Alumni from the International Graduate School, class of 1979-80 with the alumni team.
Alumni from the International Graduate School, class of 1979-80 with the alumni team.

Alumni from around the world

40 years have passed since they studied at the International Graduate School at Stockholm University. When about twenty alumni from countries such as the United States, the Philippines, Australia and Belgium met up for a reunion at Stockholm University, it became clear that their time in Sweden made an impression, not only on a personal level but for many of them also on a professional one.

“Sweden was viewed as a leading country in the labor market area and that interested me”, says Ellen Hansen from Wisconsin, USA.

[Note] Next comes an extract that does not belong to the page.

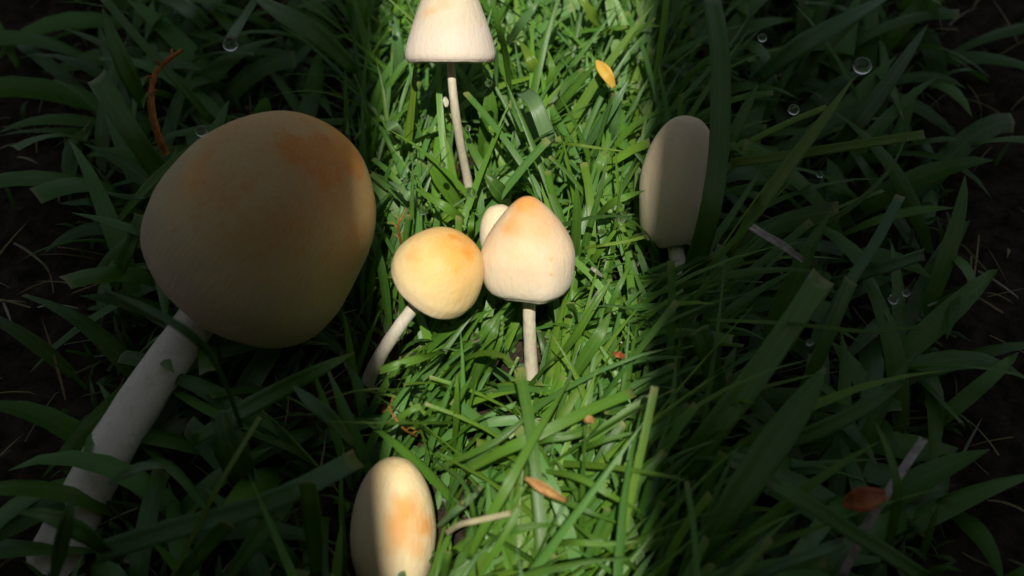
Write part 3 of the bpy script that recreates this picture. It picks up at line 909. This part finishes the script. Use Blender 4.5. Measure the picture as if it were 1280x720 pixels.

Learning more about the Swedish labour market programmes was one of the reasons why she chose to study at the International Graduate School. She later on came to work as an expert at the International Labor Organization, ILO, in Geneva - partly thanks to her studies in Sweden.

“But I have also worked with Swedish authorities on labor market issues”, says Ellen Hansen, whose interest in Sweden is partly due to her family history which has roots in Lund.

International study programme in Sweden

The International Graduate School offered a one-year master's degree with social science courses, including a course in Social Welfare. Just as Ellen Hansen, many students were interested in the Swedish welfare model and several of them came to work with social issues.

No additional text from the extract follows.